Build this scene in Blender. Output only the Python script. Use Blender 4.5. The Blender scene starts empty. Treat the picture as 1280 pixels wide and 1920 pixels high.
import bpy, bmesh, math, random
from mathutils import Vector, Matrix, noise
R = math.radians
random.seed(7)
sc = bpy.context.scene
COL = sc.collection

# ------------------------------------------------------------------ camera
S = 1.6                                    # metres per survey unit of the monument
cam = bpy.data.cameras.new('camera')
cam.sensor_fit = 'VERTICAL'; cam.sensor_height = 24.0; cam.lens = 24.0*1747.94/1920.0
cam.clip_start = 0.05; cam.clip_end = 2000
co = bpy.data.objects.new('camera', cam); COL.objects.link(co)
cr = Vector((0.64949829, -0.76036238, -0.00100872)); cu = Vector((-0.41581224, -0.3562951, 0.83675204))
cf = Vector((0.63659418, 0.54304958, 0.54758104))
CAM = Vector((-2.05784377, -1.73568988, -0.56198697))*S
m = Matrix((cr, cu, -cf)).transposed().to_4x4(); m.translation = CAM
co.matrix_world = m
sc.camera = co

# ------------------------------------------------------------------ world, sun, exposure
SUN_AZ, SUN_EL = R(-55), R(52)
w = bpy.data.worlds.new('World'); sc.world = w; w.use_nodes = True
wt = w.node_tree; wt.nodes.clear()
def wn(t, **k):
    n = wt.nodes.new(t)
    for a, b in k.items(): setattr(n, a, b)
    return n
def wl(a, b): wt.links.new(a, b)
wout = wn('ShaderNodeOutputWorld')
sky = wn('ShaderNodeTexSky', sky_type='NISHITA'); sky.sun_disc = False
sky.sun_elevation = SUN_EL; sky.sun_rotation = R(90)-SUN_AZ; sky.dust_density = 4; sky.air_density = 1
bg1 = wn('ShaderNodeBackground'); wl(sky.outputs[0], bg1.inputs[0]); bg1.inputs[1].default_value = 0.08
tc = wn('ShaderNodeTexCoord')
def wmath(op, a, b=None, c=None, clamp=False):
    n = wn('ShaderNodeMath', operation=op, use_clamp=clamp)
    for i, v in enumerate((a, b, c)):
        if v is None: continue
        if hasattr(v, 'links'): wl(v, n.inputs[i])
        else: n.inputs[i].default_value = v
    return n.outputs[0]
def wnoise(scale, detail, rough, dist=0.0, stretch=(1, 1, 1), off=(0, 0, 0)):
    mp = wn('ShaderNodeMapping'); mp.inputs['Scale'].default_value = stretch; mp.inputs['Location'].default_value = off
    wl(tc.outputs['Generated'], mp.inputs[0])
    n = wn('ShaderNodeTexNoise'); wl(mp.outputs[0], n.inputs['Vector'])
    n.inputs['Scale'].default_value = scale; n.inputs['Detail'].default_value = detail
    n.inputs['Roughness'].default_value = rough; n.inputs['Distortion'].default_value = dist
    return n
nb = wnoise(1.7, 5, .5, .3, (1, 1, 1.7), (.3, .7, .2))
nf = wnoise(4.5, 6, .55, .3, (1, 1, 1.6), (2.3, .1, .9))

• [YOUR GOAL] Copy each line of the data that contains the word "scene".

• [TASK RESULT]
Build this scene in Blender. Output only the Python script. Use Blender 4.5. The Blender scene starts empty. Treat the picture as 1280 pixels wide and 1920 pixels high.
sc = bpy.context.scene